The Fall

by

Albert Camus

The Fall Study Guide

Welcome to the LitCharts study guide on Albert Camus's The Fall. Created by the original team behind SparkNotes, LitCharts are the world's best literature guides.

Brief Biography of Albert Camus

Albert Camus was born on November 7, 1913 in French Colonial Algeria to an ethnically French but Algerian-born family. His father was killed fighting in World War I (1914–1918) less than a year after his birth, and his mother was poor and illiterate. Despite an impoverished childhood, Camus won a scholarship to attend a well-regarded secondary school in 1924. In 1933, he matriculated at the University of Algiers, where he studied philosophy, earning his bachelor’s degree in 1936. In 1940, Camus moved to Paris; shortly thereafter, he tried to fight in World War II (1939–1945), but the French Army rejected him due to his history of tuberculosis. After Nazi Germany occupied France, Camus worked for the French Resistance against the Nazi occupiers. Also during World War II, Camus published his first and most famous novel, The Stranger (1942), about a man who commits a senseless murder in Algeria. During his lifetime, he published two more novels, The Plague (1947) and The Fall (1956). He also wrote half a dozen plays and was a prolific publisher of nonfiction. In 1957 he was awarded the Nobel Prize for Literature. Three years later, in 1960, he died in a car accident at age 46, after which two more of his novels, one incomplete, were published posthumously.
Get the entire The Fall LitChart as a printable PDF.
The Fall PDF

Historical Context of The Fall

Albert Camus’s The Fall makes pointed references both to the Holocaust, the genocide that Nazi Germany committed against Jewish people in Europe during World War II (1939–1945), and to the Nazi occupation of France. Nazi Germany invaded France in May 1940 and largely controlled France by the end of June 1940; from June 1940 to August 1944, France was administrated by the so-called Vichy government, a Nazi-controlled French state under the leadership of Philippe Pétain (1856–1951). In 1942, Vichy France collaborated with Nazi Germany to deport ethnically Jewish people from France to concentration camps. During the Nazi occupation of France and the Vichy government period, anti-Nazi guerilla fighters known as the French Resistance sabotaged the Nazis, published illegal newspapers, and gave aid to Allied forces fighting the Nazis. Ultimately, Allied forces aided by the French Resistance liberated France from the Vichy government and from Nazi control from August 1944 through May 1945. During his time in Nazi-occupied Paris, Albert Camus was a member of the French Resistance, writing for a banned anti-Nazi newspaper Combat. In The Fall, the narrator mentions having considered joining the Resistance but having fled Nazi-occupied France for North Africa instead.

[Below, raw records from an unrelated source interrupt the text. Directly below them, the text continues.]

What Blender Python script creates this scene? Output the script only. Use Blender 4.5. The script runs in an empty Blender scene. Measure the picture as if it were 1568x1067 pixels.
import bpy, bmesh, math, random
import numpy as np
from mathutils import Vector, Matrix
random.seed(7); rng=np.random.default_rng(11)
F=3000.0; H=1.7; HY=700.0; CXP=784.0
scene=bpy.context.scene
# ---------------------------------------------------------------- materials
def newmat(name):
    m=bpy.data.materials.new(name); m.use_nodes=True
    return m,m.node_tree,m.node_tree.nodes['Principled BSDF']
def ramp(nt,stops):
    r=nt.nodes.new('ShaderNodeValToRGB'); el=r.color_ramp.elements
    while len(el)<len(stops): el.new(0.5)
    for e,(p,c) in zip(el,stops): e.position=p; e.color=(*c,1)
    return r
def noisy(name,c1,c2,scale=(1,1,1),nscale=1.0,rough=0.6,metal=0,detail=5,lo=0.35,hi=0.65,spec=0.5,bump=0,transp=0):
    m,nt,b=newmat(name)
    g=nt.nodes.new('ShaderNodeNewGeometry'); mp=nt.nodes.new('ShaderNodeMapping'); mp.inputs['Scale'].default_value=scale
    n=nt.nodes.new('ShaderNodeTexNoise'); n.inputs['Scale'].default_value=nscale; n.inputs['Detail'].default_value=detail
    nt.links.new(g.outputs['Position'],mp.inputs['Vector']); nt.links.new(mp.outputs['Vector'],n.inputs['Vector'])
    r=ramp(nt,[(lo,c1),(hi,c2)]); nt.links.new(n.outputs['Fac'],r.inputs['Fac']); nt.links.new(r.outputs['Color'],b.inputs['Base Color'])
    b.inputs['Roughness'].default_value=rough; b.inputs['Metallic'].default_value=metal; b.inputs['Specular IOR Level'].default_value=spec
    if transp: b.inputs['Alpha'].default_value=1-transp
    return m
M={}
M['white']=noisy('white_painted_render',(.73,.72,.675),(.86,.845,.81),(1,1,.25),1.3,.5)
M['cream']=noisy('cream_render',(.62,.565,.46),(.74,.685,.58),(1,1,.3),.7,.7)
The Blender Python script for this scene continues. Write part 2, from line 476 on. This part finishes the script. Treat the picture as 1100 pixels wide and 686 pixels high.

Other Books Related to The Fall

The Fall (1956) is the third of three novel’s Camus published during his lifetime, the other two being The Stranger (1942), about a French man who commits an apparently unmotivated murder in colonial Algeria, and The Plague (1947), about an epidemic decimating a city in colonial Algeria in the 1940s. Like The Fall, The Stranger and The Plague are philosophical novels that express Camus’s “absurdism,” a theory according to which existence is objectively meaningless and human beings must embrace their freedom and responsibility to create subjective meaning and purpose for themselves. Though Camus frequently rejected the label of “existentialist,” his literary works are also frequently associated with existentialist philosophy. Other philosophical novels associated with existentialism include Jean-Paul Sartre’s Nausea (1938), about a young man who becomes increasingly, viscerally disgusted by the objects and people around him, and Simone de Beauvoir’s Inseparable, written in 1954 but not published until 2020, about an intense relationship between two young women. Finally, The Fall makes repeated reference not only to Judeo-Christian narratives generally but also specifically to Dante Alighieri’s Divine Comedy (c. 1321), an epic poem about the journey of a pilgrim soul through hell, purgatory, and heaven.
Key Facts about The Fall
  • Full Title: The Fall
  • When Published: 1956
  • Literary Period: Existentialism
  • Genre: Philosophical Novel
  • Setting: Amsterdam, Netherlands after World War II
  • Climax: The narrator admits he has been trying to manipulate his listener into a self-condemning confession.
  • Point of View: First Person

Extra Credit for The Fall

Speedy Translation. Justin O’Brien’s English translation of Albert Camus’s The Fall came out in 1956—the same year that the original came out in French as La Chute.

Zuider Zee. In The Fall, the narrator and his listener take a boat trip on the Zuider Zee to Markan Island. The Zuider Zee, a former bay in the North Sea, strictly speaking no longer exists—it was progressively dammed off from the late 1920s through the 1950s, separating it into saltwater part in the Wadden Sea and a freshwater lake, Lake Ijssel.